Kamis, 07 Agustus 2008

Amankan Pengkreditan di Perbankan

Bank identik dengan kredit. Bank tanpa kredit seperti “makan tanpa samba lado”. Bank bertugas memberikan dan menyalurkan kredit dalam rangka meningkatkan taraf hidup rakyat banyak (Pasal 1 ayat (2) Undang-Undang Nomor 10 Tahun 1998 tentang Perubahan Undang-Undang Nomor 7 Tahun 1992 tentang Perbankan).
Pada masyarakat “badarai” istilah kredit jarang dipergunakan, lebih “familiar” dengan istilah utang. Dahulu orang takut berutang. Tapi sekarang orang bangga mempunyai kredit (utang). Hal ini disebabkan karena paradigma sudah berubah. Orang yang mempunyai kredit dipandang orang yang dipercaya oleh bank atau ia seorang pengusaha.
Masalah kredit macet cukup banyak terjadi di perbankan bahkan sudah menjadi “air mandi”. Berbagai pengamatan kasus macetnya kredit, yaitu adanya indikasi bahwa calon debitur sudah mempersiapkan ”jurus-jurus licik” untuk mematuhi segala aturan dan perintah calon kreditur sebelum kredit dikucurkan. Tetapi sesudah dikucurkan maka semua aturan yang sudah disepakati tidak diingat lagi “insomnia” termasuk tujuan dari kredit  yang diambil tidak dipedulikan “cuek”.
Jamak ketahui, tidak jarang pihak bank untuk menarik pembayaran kembali kreditnya harus “mengemis-ngemis”. Dalam kondisi seperti ini maka yang dirugikan adalah pihak kreditur (bank). Posisi kreditur dalam kondisi seperti ini lemah. Upaya-upaya yang disediakan oleh sektor hukum dibidang kredit seringkali tidak memuskan, keluhan-keluhan sering terdengar dimana-mana.
Padahal dulu, ada anggapan bahwa kedudukan debitur selalu sebagai pihak yang lemah, namun pada beberapa dekade ini hal tersebut tak berlaku lagi “telah usang”. Dilain sisi dalam asumsi yuridis, debitur merupakan pihak yang lemah. Pendapat tersebut tetap kokoh dipegang, sehingga banyak ketentuan perjanjian kredit untuk menjamin amannya pemberian atau pembayaran kembali suatu kredit seringkali dimentahkan atau dibatalkan oleh Pengadilan.
Bila ditelisik lebih jauh, uang atau dana  pihak kreditur (bank) merupakan asset bagi kreditur (bank) sebelum dikucurkan kepada debitur (peminjam). Sesudah dilaksanakan perjanjian kredit dengan diberikannya uang kepada debitur (peminjam) maka pada saat itu hak milik langsung beralih kepada peminjam, sehingga peminjam sekarang menjadi pemilik (owner).

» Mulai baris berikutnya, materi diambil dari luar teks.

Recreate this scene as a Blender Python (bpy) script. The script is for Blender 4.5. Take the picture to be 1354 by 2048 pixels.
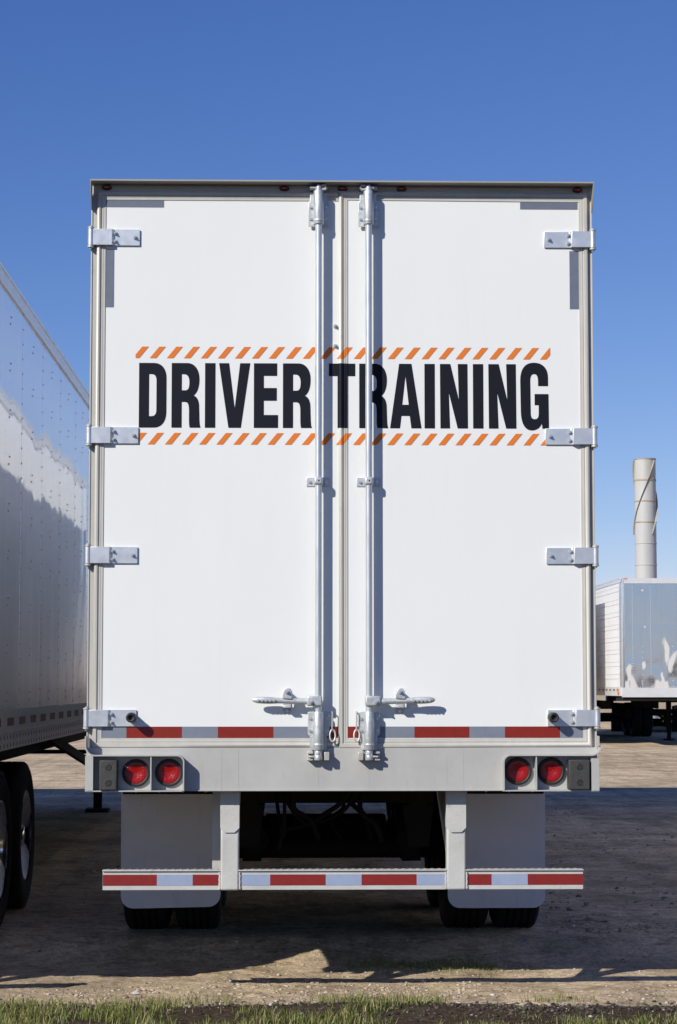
import bpy, bmesh, math, random
import numpy as np
from mathutils import Vector, Matrix, geometry, noise

random.seed(7)
RNG = np.random.default_rng(11)
R = math.radians
sc = bpy.context.scene
for o in list(bpy.data.objects):
    bpy.data.objects.remove(o)
COL = sc.collection

# ------------------------------------------------------------------ camera
cam_d = bpy.data.cameras.new('camera')
cam = bpy.data.objects.new('camera', cam_d)
COL.objects.link(cam)
cam_d.sensor_fit = 'VERTICAL'
cam_d.sensor_height = 36.0
cam_d.lens = 4300.0 / 2048.0 * 36.0
cam_d.clip_start = 0.1
cam_d.clip_end = 6000
cam.location = (-0.289, -11.0, 1.52)
cam.rotation_euler = (R(90 + 4.600), 0, R(-1.4))
sc.camera = cam

# ------------------------------------------------------------------ light
SUN = Vector((0.96, 1.0, -0.84)).normalized()          # direction the light travels
elev = math.asin(-SUN.z)
azim = math.atan2(-SUN.x, -SUN.y)                       # clockwise from +Y
world = bpy.data.worlds.new('World')
sc.world = world
world.use_nodes = True
wn = world.node_tree
wn.nodes.clear()
sky = wn.nodes.new('ShaderNodeTexSky')
sky.sky_type = 'NISHITA'
sky.sun_disc = False
sky.sun_elevation = elev
sky.sun_rotation = azim
sky.altitude = 0
sky.air_density = 0.8
sky.dust_density = 0.0
sky.ozone_density = 1.0
# film-like response of the whole sky: one curve per channel, the same in every direction
sp_ = wn.nodes.new('ShaderNodeSeparateColor')
cb_ = wn.nodes.new('ShaderNodeCombineColor')
wn.links.new(sky.outputs[0], sp_.inputs[0])
for ch, pw, gain in (('Red', 1.33, 0.375), ('Green', 1.12, 0.555), ('Blue', 0.84, 1.34)):
    p_ = wn.nodes.new('ShaderNodeMath'); p_.operation = 'POWER'; p_.inputs[1].default_value = pw
    q_ = wn.nodes.new('ShaderNodeMath'); q_.operation = 'MULTIPLY'; q_.inputs[1].default_value = gain
    wn.links.new(sp_.outputs[ch], p_.inputs[0]); wn.links.new(p_.outputs[0], q_.inputs[0]); wn.links.new(q_.outputs[0], cb_.inputs[ch])
bg = wn.nodes.new('ShaderNodeBackground')
bg.inputs['Strength'].default_value = 0.10
wo = wn.nodes.new('ShaderNodeOutputWorld')
wn.links.new(cb_.outputs[0], bg.inputs[0])
wn.links.new(bg.outputs[0], wo.inputs[0])

sun_d = bpy.data.lights.new('sun', 'SUN')
sun_d.energy = 4.6
sun_d.angle = R(0.5)
sun_d.color = (1.0, 0.965, 0.875)
sun = bpy.data.objects.new('sun', sun_d)
COL.objects.link(sun)
sun.rotation_euler = SUN.to_track_quat('-Z', 'Y').to_euler()
sun.location = (-12, -24, 20)

sc.view_settings.view_transform = 'Standard'
sc.view_settings.look = 'None'
sc.view_settings.exposure = 0.0
sc.view_settings.gamma = 1.0
sc.view_settings.use_curve_mapping = False
sc.render.engine = 'CYCLES'
sc.cycles.max_bounces = 8
sc.cycles.caustics_reflective = True
sc.cycles.use_denoising = True

# ------------------------------------------------------------------ materials
def mat(name, col=(0.5, 0.5, 0.5), rough=0.5, metal=0.0, coat=0.0, spec=0.5,
        var=0.0, vscale=3.0, vstretch=(1, 1, 1), bump=0.0, bscale=40.0, bstretch=(1, 1, 1),
        rvar=0.0, tint=None, tint_amt=0.0, tint_scale=2.0, tint_stretch=(1, 1, 1), tint_lo=0.55, tint_hi=0.75, bdist=0.01):
    m = bpy.data.materials.new(name)
    m.use_nodes = True
    nt = m.node_tree
    b = nt.nodes['Principled BSDF']
    b.inputs['Base Color'].default_value = (*col, 1)
    b.inputs['Roughness'].default_value = rough
    b.inputs['Metallic'].default_value = metal
    b.inputs['Coat Weight'].default_value = coat
    b.inputs['Coat Roughness'].default_value = 0.05
    b.inputs['Specular IOR Level'].default_value = spec
    N, L = nt.nodes.new, nt.links.new
    tc = N('ShaderNodeTexCoord')
    def ns(scale, stretch, detail=5, rough_=0.6):
        mp = N('ShaderNodeMapping')
        mp.inputs['Scale'].default_value = stretch
        L(tc.outputs['Object'], mp.inputs['Vector'])
        n = N('ShaderNodeTexNoise')
        n.inputs['Scale'].default_value = scale
        n.inputs['Detail'].default_value = detail
        n.inputs['Roughness'].default_value = rough_
        L(mp.outputs[0], n.inputs['Vector'])
        return n.outputs[0]
    colout = None
    if var > 0:
        n = ns(vscale, vstretch)
        r = N('ShaderNodeMapRange')
        r.inputs['From Min'].default_value = 0.3
        r.inputs['From Max'].default_value = 0.7
        r.inputs['To Min'].default_value = 1 - var
        r.inputs['To Max'].default_value = 1 + var * 0.4
        L(n, r.inputs['Value'])
        mx = N('ShaderNodeMix')
        mx.data_type = 'RGBA'
        mx.blend_type = 'MULTIPLY'
        mx.inputs['Factor'].default_value = 1
        mx.inputs['A'].default_value = (*col, 1)
        L(r.outputs[0], mx.inputs['B'])
        colout = mx.outputs['Result']
    if tint is not None:
        n = ns(tint_scale, tint_stretch, 7, 0.65)
        r = N('ShaderNodeMapRange')
        r.inputs['From Min'].default_value = tint_lo
        r.inputs['From Max'].default_value = tint_hi
        r.inputs['To Max'].default_value = tint_amt
        L(n, r.inputs['Value'])
        mx = N('ShaderNodeMix')
        mx.data_type = 'RGBA'
        mx.inputs['A'].default_value = (*col, 1)
        if colout:
            L(colout, mx.inputs['A'])
        mx.inputs['B'].default_value = (*tint, 1)
        L(r.outputs[0], mx.inputs['Factor'])
        colout = mx.outputs['Result']
    if colout:
        L(colout, b.inputs['Base Color'])
    if rvar > 0:
        n = ns(vscale * 1.7, vstretch)
        r = N('ShaderNodeMapRange')
        r.inputs['From Min'].default_value = 0.3
        r.inputs['From Max'].default_value = 0.7
        r.inputs['To Min'].default_value = max(0.02, rough - rvar)
        r.inputs['To Max'].default_value = rough + rvar
        L(n, r.inputs['Value'])
        L(r.outputs[0], b.inputs['Roughness'])
    if bump > 0:
        n = ns(bscale, bstretch, 4)
        bp = N('ShaderNodeBump')
        bp.inputs['Strength'].default_value = bump
        bp.inputs['Distance'].default_value = bdist
        L(n, bp.inputs['Height'])
        L(bp.outputs[0], b.inputs['Normal'])
    return m

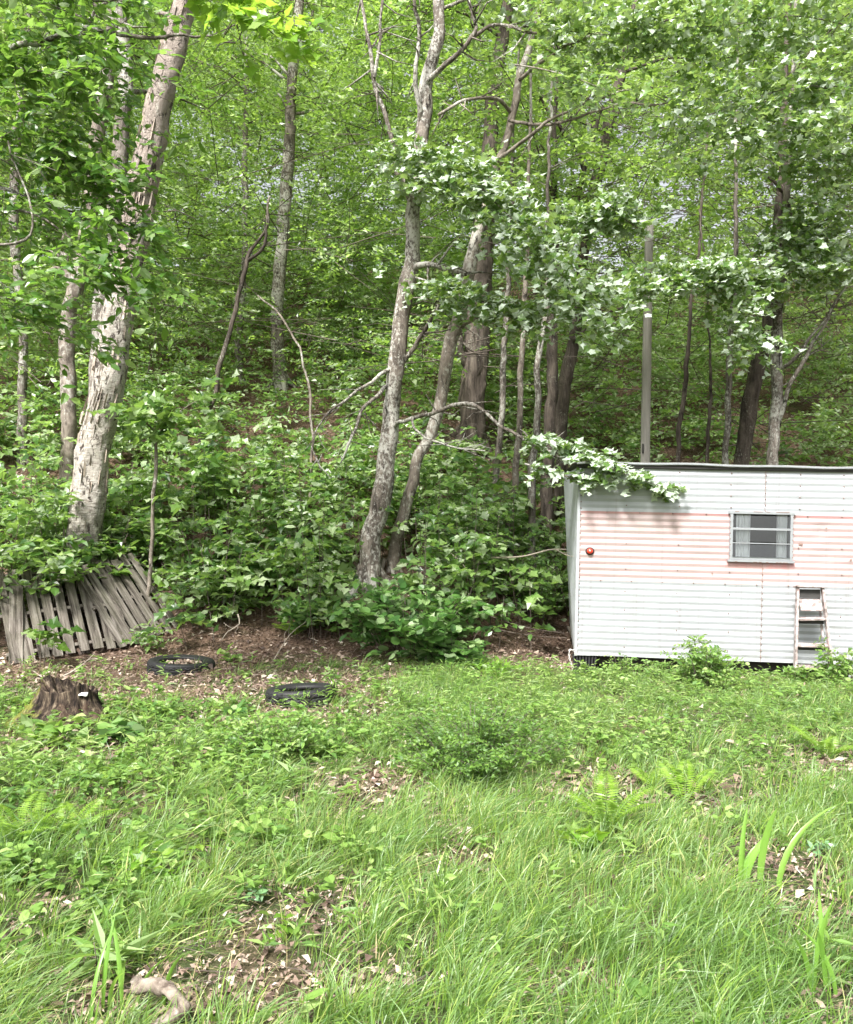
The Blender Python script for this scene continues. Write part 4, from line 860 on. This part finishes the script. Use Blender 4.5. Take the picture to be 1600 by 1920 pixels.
def trailer():
    Y0 = 8.8; o0 = P(1077, 1228, Y0); yaw, roll = math.radians(-5.6), math.radians(1.25)
    root = thing('camper_trailer', 'old ribbed camper trailer, white with faded pink middle band', 'trailer', o0)
    mw = Matrix.Translation(o0) @ Matrix.Rotation(yaw, 4, 'Z') @ Matrix.Rotation(roll, 4, 'Y')
    root.matrix_world = mw; inv = np.array(mw.inverted())
    loc = lambda w_: inv[:3, :3] @ np.asarray(w_) + inv[:3, 3]
    p, nr, Lx, D = .0645, 30, 5.2, 2.12; Hh = p * nr
    wx0, wx1 = 1.535, 2.125; wi0, wi1 = 16, 23               # window opening between whole ribs
    g = Geo(); xs = np.unique(np.concatenate([np.linspace(0, wx0, 36), np.linspace(wx0, wx1, 14), np.linspace(wx1, Lx, 66)]))
    for i in range(nr):
        sub = [(0, -.0066), (.05, -.0070), (.52, -.0006), (.57, 0.), (.94, -.0060), (1, -.0066)]
        cols = [xs] if not (wi0 <= i < wi1) else [xs[xs <= wx0 + 1e-6], xs[xs >= wx1 - 1e-6]]
        for xc in cols:
            zz = np.array([(i + a) * p for a, _ in sub]); yy = np.array([b for _, b in sub])
            Xg = np.tile(xc, (len(sub), 1)); Zg = np.tile(zz[:, None], (1, len(xc))); Yg = np.tile(yy[:, None], (1, len(xc)))
            q = np.stack([Xg, Zg, Zg * 0], -1).reshape(-1, 3)
            dent = (vnoise(q * np.array([1.3, 1.7, 1])) - .5) * .016 + (vnoise(q * np.array([3.7, 3.1, 1])) - .5) * .005
            for dx, dz, dr, da in ((.98, 1.32, .10, .012), (2.42, 1.33, .07, .014), (2.47, 1.08, .10, .012), (2.95, 1.0, .12, .02), (1.3, 1.02, .16, .01)):
                dent += da * np.exp(-(((q[:, 0] - dx) / dr) ** 2 + ((q[:, 1] - dz) / dr) ** 2))
            Yg = Yg.ravel() + dent; v = np.stack([Xg.ravel(), Yg, Zg.ravel()], -1); nx = len(xc)
            if i == 0: v[:nx, 2] += .022 * np.exp(-((xc - .42) / .16) ** 2)       # the bent lower edge
            ii = np.arange(len(sub) - 1)[:, None] * nx + np.arange(nx - 1)[None]
            t = np.concatenate([np.stack([ii, ii + 1, ii + nx + 1], -1).reshape(-1, 3), np.stack([ii, ii + nx + 1, ii + nx], -1).reshape(-1, 3)])
            g.add(v, t, .5, 1 if 12 <= i < 23 else 0, False)
    # seams and rivets
    for sx, z0, z1 in ((1.862, 1.5, Hh), (1.85, .0, .99)): box(g, (sx - .002, -.0135, z0), (sx + .002, -.0115, z1), 2)
    riv = []
    for sx in (.5, 1.02, 1.53, 2.2, 2.62): riv += [(sx + rng.normal(scale=.002), z) for z in list(np.arange(1.55, 1.9, .115)) + list(np.arange(.1, .76, .19)) + list(np.arange(.9, 1.4, .26))]
    riv += [(1.868, z) for z in np.arange(1.52, Hh, .06)] + [(1.856, z) for z in np.arange(.05, .98, .064)] + [(.035, z) for z in np.arange(.03, Hh, .0645)]
    riv += [(x_, 1.478) for x_ in np.arange(.3, 4.5, .33)] + [(x_, .775) for x_ in np.arange(.25, 4.5, .31)]
    for x_, z_ in riv:
        if wx0 - .02 < x_ < wx1 + .02 and wi0 * p - .02 < z_ < wi1 * p + .03: continue
        a = np.arange(7) * 2 * math.pi / 7; v = np.vstack([np.stack([x_ + (.0075 * np.cos(a)), np.full(7, -.008), z_ + .0075 * np.sin(a)], -1), [[x_, -.018, z_]]])
        g.add(v, [(k, (k + 1) % 7, 7) for k in range(7)], .5, 2)
    for x_, z_, r_ in ((2.215, 1.20, .016), (2.23, 1.195, .010), (2.70, 1.05, .012), (.62, .48, .007), (1.36, .88, .010), (2.46, 1.36, .009)):
        a = np.arange(9) * 2 * math.pi / 9; q = r_ * rng.uniform(.5, 1.2, 9)
        g.add(np.vstack([np.stack([x_ + 1.3 * q * np.cos(a), np.full(9, -.0125), z_ + q * np.sin(a)], -1), [[x_, -.0135, z_]]]), [(k, (k + 1) % 9, 9) for k in range(9)], .5, 2)
    g.build('side_panel', [M['white'], M['pink'], M['rust']], root)
    # front end sheet, leaning: back corners measured a little behind
    bt, bb = P(1057, 890, 10.9), P(1069, 1190, 10.9)
    bt, bb = loc(bt), loc(bb); bt[2] = Hh; bb[2] = 0
    g = Geo(); v = [(0, -.008, 0), (0, -.008, Hh), tuple(bt), tuple(bb)]; g.add(v, [(0, 1, 2), (0, 2, 3)], .5, 0)
    g.build('front_sheet', paint('white paint lightened for shade', (.56, .585, .62), False), root)  # light painted in: paler than the side paint to offset this face's shade
    g = Geo(); bar(g, (.014, -.016, -.005), (.014, -.016, Hh), .03, .006, up=(0, 1, 0)); bevel(g.build('corner_trim', M['white'], root), .002)
    g = Geo(); box(g, (bb[0] + .06, bt[1], 0), (Lx, bt[1] + .02, Hh)); box(g, (Lx - .02, .02, 0), (Lx, bt[1] - .01, Hh)); box(g, (.06, .02, .0), (Lx - .03, bt[1] - .01, .02))
    box(g, (.4, .9, .03), (.42, bt[1] - .02, Hh - .03)); g.build('body_shell', M['inside'], root)
    # roof with its lichened rail and a dark strip standing for the shaded gap below
    g = Geo(); xr = np.linspace(-.02, Lx + .03, 60); sag = .006 * np.sin(xr * 2.1) + .004 * np.sin(xr * 7)
    for k in range(59):
        for (y0, y1, z0, z1, mt) in ((-.045, bt[1] + .03, .022, .05, 0), (-.055, -.040, .030, .046, 1)):
            v = [(xr[k + a], yy, Hh + zz + sag[k + a]) for a in (0, 1) for yy in (y0, y1) for zz in (z0, z1)]
            g.add(v, [(0, 4, 5), (0, 5, 1), (1, 5, 7), (1, 7, 3), (0, 2, 6), (0, 6, 4), (2, 3, 7), (2, 7, 6)], .5, mt)
    g.build('roof', [M['roof'], M['alu']], root)
    g = Geo(); v = [(a, y_, z_) for a in (-.01, Lx) for y_, z_ in ((-.02, Hh - .012), (-.03, Hh + .0), (-.03, Hh + .021), (.0, Hh + .021))]
    g.add(v, [(0, 4, 5), (0, 5, 1), (1, 5, 6), (1, 6, 2), (2, 6, 7), (2, 7, 3)], .5); g.build('roof_gap_shade', M['dark'], root)
    # window
    z0, z1 = wi0 * p, wi1 * p; g = Geo(); yf = -.03; fw = .016
    for a, b in (((wx0 - .013, yf, z0 - .005), (wx0 + fw, .04, z1 + .005)), ((wx1 - fw, yf, z0 - .005), (wx1 + .013, .04, z1 + .005))): box(g, a, b)
    box(g, (wx0 - .03, yf - .004, z1 + .0055), (wx1 + .03, .04, z1 + .032)); box(g, (wx0 - .03, yf - .008, z0 - .028), (wx1 + .03, .04, z0 - .0055))
    box(g, (wx0 + fw + .001, yf + .004, z0 - .004), (wx1 - fw - .001, .03, z0 + .022))
    z3 = z0 + (z1 - z0) * np.array([0, .36, .68, 1.])
    gw = g
    for s, xs_ in ((0, wx0 - .010), (1, wx1 + .010)):
        for z in np.linspace(z0 + .03, z1 - .02, 8): box(g, (xs_ - .004, yf - .004, z - .005), (xs_ + .004, yf - .0005, z + .005), 1)
    for x_ in wx0 + (wx1 - wx0) * rng.random(9): box(g, (x_ - .012, yf - .010, z0 - .0275), (x_ + .012, yf - .0083, z0 - .022), 1); box(g, (x_ - .02, yf - .006, z1 + .024), (x_ + .018, yf - .0042, z1 + .0315), 1)
    wf = g.build('window', [M['alu'], M['rust']], root)
    for k, (zb, hh_) in enumerate(((z3[1], .005), (z3[2], .011))):
        g = Geo(); box(g, (wx0 + fw + .001, yf + .002, zb - hh_), (wx1 - fw - .001, -.008, zb + hh_)); g.build('glazing_bar', M['alu'], wf)
    for k in range(3):
        g = Geo(); a, b = z3[k] + (.014 if k else .024), z3[k + 1] - .013; tl = .012 if k == 0 else .003
        g.add([(wx0 + fw, yf + .006 - tl, a), (wx1 - fw, yf + .006 - tl, a), (wx1 - fw, yf + .012, b), (wx0 + fw, yf + .012, b)], [(0, 1, 2), (0, 2, 3)], .5)
        g.build('pane', M['glass'], wf)
    for a, b, ph in ((wx0 + .06, wx0 + .20, 0), (wx1 - .13, wx1 - .03, 2)):
        g = Geo(); n_ = 50; xx = np.linspace(a, b, n_); yy = .03 + .012 * np.sin(np.linspace(0, 26, n_) + ph) + .006 * np.sin(np.linspace(0, 61, n_))
        v = np.concatenate([np.stack([xx, yy, np.full(n_, z0 + .005)], -1), np.stack([xx, yy * .9, np.full(n_, z1 + .02)], -1)]); i = np.arange(n_ - 1)
        g.add(v, np.concatenate([np.stack([i, i + 1, i + n_ + 1], -1), np.stack([i, i + n_ + 1, i + n_], -1)]), .5, 0, True); g.build('curtain', M['curtain'], wf)
    # marker lamp
    g = Geo(); lx, lz = .135, 1.072; a = np.linspace(0, 2 * math.pi, 28, endpoint=False)
    def lathe(geo, prof, mat=0):
        n_ = len(a); v = np.concatenate([np.stack([lx + r_ * np.cos(a), np.full(n_, y_), lz + r_ * .88 * np.sin(a)], -1) for r_, y_ in prof]); t = []
        for k in range(len(prof) - 1):
            for j in range(n_): j2 = (j + 1) % n_; t += [(k * n_ + j, k * n_ + j2, (k + 1) * n_ + j2), (k * n_ + j, (k + 1) * n_ + j2, (k + 1) * n_ + j)]
        geo.add(v, t, .5, mat, True)
    lathe(g, [(.045, -.004), (.045, -.018), (.040, -.024), (.031, -.024)]); lb = g.build('marker_lamp', M['black'], root)
    g = Geo(); lathe(g, [(.032, -.020), (.031, -.034), (.026, -.044), (.015, -.050), (.0005, -.056)]); g.build('lens', M['lens'], lb)
    # underside: frame rails, block, lower skirt, chain
    g = Geo(); box(g, (.1, .12, -.10), (Lx, .2, -.002)); box(g, (.1, 1.7, -.10), (Lx, 1.78, -.002))
    for k in range(6): box(g, (.5 + k * .8, .21, -.08), (.56 + k * .8, 1.69, -.003))
    g.build('chassis', M['dark'], root)
    g = Geo()
    for k in range(8): bar(g, (.02 + k * .026, .05, -.20), (-.005 + k * .032, .05, -.006), .020, .10, up=(0, 1, 0))
    box(g, (.0, .09, -.2), (.22, .115, -.004)); bevel(g.build('support_block', M['black'], root), .006)
    g = Geo()
    for i in range(2):
        for k in range(3):
            zb = -.002 - (i + 1) * p + k * p / 2
            x0_, x1_ = 2.70, Lx; y0_ = -.012 if k % 2 == 0 else -.004; y1_ = -.004 if k % 2 == 0 else -.012
            if k < 2: g.add([(x0_, y0_, zb), (x1_, y0_, zb), (x1_, y1_, zb + p / 2), (x0_, y1_, zb + p / 2)], [(0, 1, 2), (0, 2, 3)])
    g.build('skirt', M['white'], root)
    g = Geo(); cp = catmull(np.array([(-.005, .0, .045), (-.045, -.01, .05), (-.052, -.015, .0), (-.04, -.02, -.06), (-.015, -.02, -.12), (-.02, -.03, -.165)]), .019)
    for k in range(len(cp)):
        tg = cp[min(k + 1, len(cp) - 1)] - cp[max(0, k - 1)]; tg /= np.linalg.norm(tg); sd = np.array([0, 1., 0]) if k % 2 else np.cross(tg, [0, 1., 0])
        th = np.linspace(0, 2 * math.pi, 9); tube(g, cp[k] + np.outer(np.cos(th), tg * .014) + np.outer(np.sin(th), sd * .008), .0034, 5, cap=False)
    g.build('safety_chain', M['chain'], root)
trailer()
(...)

Hal tersebut dapat dilihat pada Pasal 1755 KUHPerdata” Berdasarkan perjanjian pinjam-meminjam ini, pihak yang menerima pinjaman menjadi pemilik barang yang dipinjam; dan jika barang itu musnah, dengan cara bagaimanapun, maka kemusnahan itu adalah atas tanggungannya”.
Disinilah berakibat timbulnya posisi “rawan” bagi kreditur (bank). Apabila debitur dikemudian hari tidak dapat melakukan kewajibannya untuk mengembalikan uang pinjaman sesuai dengan yang telah diperjanjikan, maka menimbulkan kredit macet (terjadi wanprestasi dari debitur). Karena posisi hukum peminjam sesudah dikucurkan kredit bukan lagi sebagai peminjam akan tetapi sudah menjadi pemilik (owner).
Oleh karena itu bank perlu mempersiapkan benteng supaya tidak terjadi “permainan” kredit yang menimbulkan kemacetan. Solusi prinsip yang menjadi acuan bagi perjanjian kredit yang sering teringat tapi kurang pelaksanaanya yakni prinsip kepercayaan dan prinsip kehati-hatian (prudent). Dua prinsip inilah pengaman dari pengkreditan diperbankan.